Goal: Copy exactly the lines from the start of the material through the line with "lo_['kind'] = 'stuff'". Pictures stay out of the copy.

(begin)

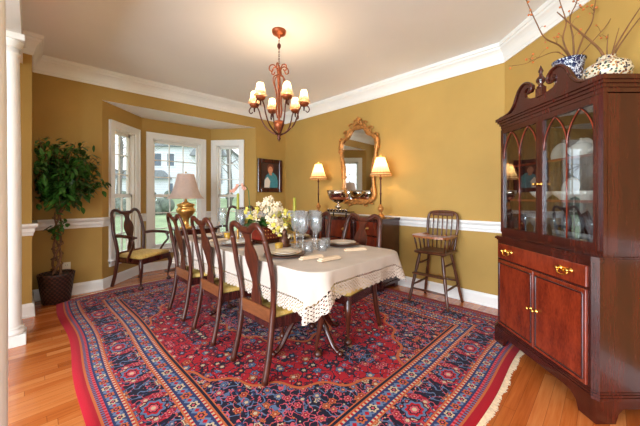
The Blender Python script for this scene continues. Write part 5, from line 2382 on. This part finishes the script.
for i in range(60):
    a = rnd.uniform(0, 2 * PI)
    el = rnd.uniform(-1.1, 1.3)
    rr = rnd.uniform(.26, .47)
    tip = cen + Vector((math.cos(a) * math.cos(el), math.sin(a) * math.cos(el), math.sin(el) * .98)) * rr
    k_ = 0
    while not inside(tip) and k_ < 12:
        tip = cen + (tip - cen) * .9
        k_ += 1
    s0_ = Vector((.05, -.03, rnd.uniform(.95, 1.25)))
    mid_ = s0_.lerp(tip, .55) + Vector((0, 0, .06))
    bp = spline([tuple(s0_), tuple(mid_), tuple(tip)], 5)
    tk.tube(bp, [.006 - .004 * j / 10 for j in range(len(bp))], 4, False)
    for j in range(34):
        t = rnd.uniform(.35, 1.0)
        p_ = Vector(bp[min(len(bp) - 1, int(t * (len(bp) - 1)))]) + Vector((rnd.gauss(0, .045), rnd.gauss(0, .045), rnd.gauss(0, .04)))
        d = Vector((rnd.uniform(-1, 1), rnd.uniform(-1, 1), rnd.uniform(-.7, .3)))
        L = rnd.uniform(.055, .095)
        if inside(p_) and inside(p_ + d.normalized() * L):
            leaf(fo_, p_, d, L, L * .24, .3, Vector((rnd.uniform(-.3, .3), rnd.uniform(-.6, 0), 1)))
for (dx, dz) in ((.10, .86), (-.08, .82), (.04, .80), (.15, .90)):
    for j in range(12):
        p_ = Vector((.05 + dx * rnd.uniform(.2, 1), -.05 - rnd.uniform(0, .05), dz + rnd.uniform(-.04, .05)))
        leaf(fo_, p_, (rnd.uniform(-1, 1), rnd.uniform(-1, 0), rnd.uniform(-.6, .2)), .06, .016, .3)
tk.build('trunk', M['bark'], fc)
lo_ = fo_.build('foliage', M['ficus'], fc)
lo_['kind'] = 'stuff'

# ================================================================== outlet and floor register
ocp = w1p(1.0)
dB, lB, _ = frame2(B, C1)
oc = W(66.5, 267, 3.49)
s_along = (Vector((oc.x, oc.y, 0)) - B).dot(dB)
op = B + dB * s_along
out_ = thing('wall_outlet', 'ivory wall outlet cover on the wall behind the potted ficus', 'outlet', op, math.atan2(dB.y, dB.x))
MB().box((0, -.004, .345), (.075, .008, .118), bev=.003).build('cover_plate', M['outlet'], out_)
sk = MB()
for sz in (-1, 1):
    for sx in (-1, 1):
        sk.box((sx * .008, -.0085, .345 + sz * .026), (.003, .002, .012))
sk.build('socket_slot', M['black'], out_)
rg = thing('floor_register', 'small brown metal floor register under the middle bay window', 'floor vent', (-2.36, 4.72, 0), PI / 4)
MB().box((0, 0, .003), (.30, .10, .005)).build('cover', M['grille'], rg)
gl = MB()
for k in range(14):
    gl.box((-.12 + k * .0185, 0, .0065), (.008, .07, .002))
gl.build('slat', M['black'], rg)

(end)

Answer:
The Blender Python script for this scene continues. Write part 5, from line 2382 on. This part finishes the script.
for i in range(60):
    a = rnd.uniform(0, 2 * PI)
    el = rnd.uniform(-1.1, 1.3)
    rr = rnd.uniform(.26, .47)
    tip = cen + Vector((math.cos(a) * math.cos(el), math.sin(a) * math.cos(el), math.sin(el) * .98)) * rr
    k_ = 0
    while not inside(tip) and k_ < 12:
        tip = cen + (tip - cen) * .9
        k_ += 1
    s0_ = Vector((.05, -.03, rnd.uniform(.95, 1.25)))
    mid_ = s0_.lerp(tip, .55) + Vector((0, 0, .06))
    bp = spline([tuple(s0_), tuple(mid_), tuple(tip)], 5)
    tk.tube(bp, [.006 - .004 * j / 10 for j in range(len(bp))], 4, False)
    for j in range(34):
        t = rnd.uniform(.35, 1.0)
        p_ = Vector(bp[min(len(bp) - 1, int(t * (len(bp) - 1)))]) + Vector((rnd.gauss(0, .045), rnd.gauss(0, .045), rnd.gauss(0, .04)))
        d = Vector((rnd.uniform(-1, 1), rnd.uniform(-1, 1), rnd.uniform(-.7, .3)))
        L = rnd.uniform(.055, .095)
        if inside(p_) and inside(p_ + d.normalized() * L):
            leaf(fo_, p_, d, L, L * .24, .3, Vector((rnd.uniform(-.3, .3), rnd.uniform(-.6, 0), 1)))
for (dx, dz) in ((.10, .86), (-.08, .82), (.04, .80), (.15, .90)):
    for j in range(12):
        p_ = Vector((.05 + dx * rnd.uniform(.2, 1), -.05 - rnd.uniform(0, .05), dz + rnd.uniform(-.04, .05)))
        leaf(fo_, p_, (rnd.uniform(-1, 1), rnd.uniform(-1, 0), rnd.uniform(-.6, .2)), .06, .016, .3)
tk.build('trunk', M['bark'], fc)
lo_ = fo_.build('foliage', M['ficus'], fc)
lo_['kind'] = 'stuff'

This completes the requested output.